FE ADULTA
«Amad a vuestros enemigos; haced bien a los que os odien, bendecid a los que os maldigan, rogad por los que os difamen… Sed compasivos, como vuestro Padre es compasivo. No juzguéis… no condenéis… perdonad…»
Estamos en el núcleo más íntimo del evangelio; en lo que más genuinamente expresa el sueño de Jesús; el Reino: una humanidad de hijos que solo queriéndose como hermanos encontrará su camino.
Pero estas expresiones que hoy leemos pueden ser interpretadas de muy diversas maneras.

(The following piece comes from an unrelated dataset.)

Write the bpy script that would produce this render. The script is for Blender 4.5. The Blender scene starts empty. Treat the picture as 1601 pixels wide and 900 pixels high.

De hecho, unos la interpretan como una norma moral sumamente exigente que nos abre las puertas del cielo, otros, como un tratado de sabiduría que nos señala el camino de la felicidad, y otros, como una propuesta genial de convivencia capaz de llevar la humanidad a la plenitud a la que está destinada.
Pero conociendo a Jesús como creemos conocerle, resulta muy difícil imaginar que solo buscase la raquítica salvación de una docena de perfectos, sino que nos estaba proponiendo un proyecto de mucha más envergadura… Y así debieron creerlo también los poderosos de Israel, pues solo necesitaron unos meses de predicación para saber que tenían que matarlo porque su doctrina hacía peligrar su estatus y comprometía su forma de vida.
Y es que una lectura superficial del evangelio nos puede llevar a concluir que Jesús no abordó los problemas sociales y políticos de su época —y por tanto de ninguna época—; que sus consideraciones están tan centradas en la persona que no son válidas para dar solución a las dificultades reales de la sociedad. Pero si profundizamos en él veremos que es justo al contrario, porque Jesús construye el Reino desde dentro, no desde fuera, se centra en las personas para que esas personas construyan una sociedad humana mucho más justa y fraterna.
El objetivo último de cualquier sociedad es la convivencia, pero la convivencia se puede tratar de imponer a través de las leyes —cosa que nunca se logra— o se puede sembrar. Como decía Ruiz de Galarreta: «La ley deja a la persona a sus fuerzas, le pone preceptos que debe cumplir, le amenaza, le castiga, pero no le cambia el corazón. El Evangelio le coloca ante el don de Dios, le hace conocer a su Padre, le convierte en Hijo, lo cambia por dentro… y ya no tiene que mandarle nada».
Cuando la convivencia se siembra, tarda un tiempo en dar fruto, pero cuando lo da, da el ciento por uno. La razón es que las actitudes evangélicas —aunque parezca lo contrario— son contagiosas, y cada acción de generosidad, de perdón, de fraternidad, es una siembra que acaba dando fruto. Y es por eso por lo que estamos invitados a actuar como hijos; a estar en el mundo como estuvo Jesús, porque su semilla es poderosa y capaz de cambiarlo definitivamente a mejor.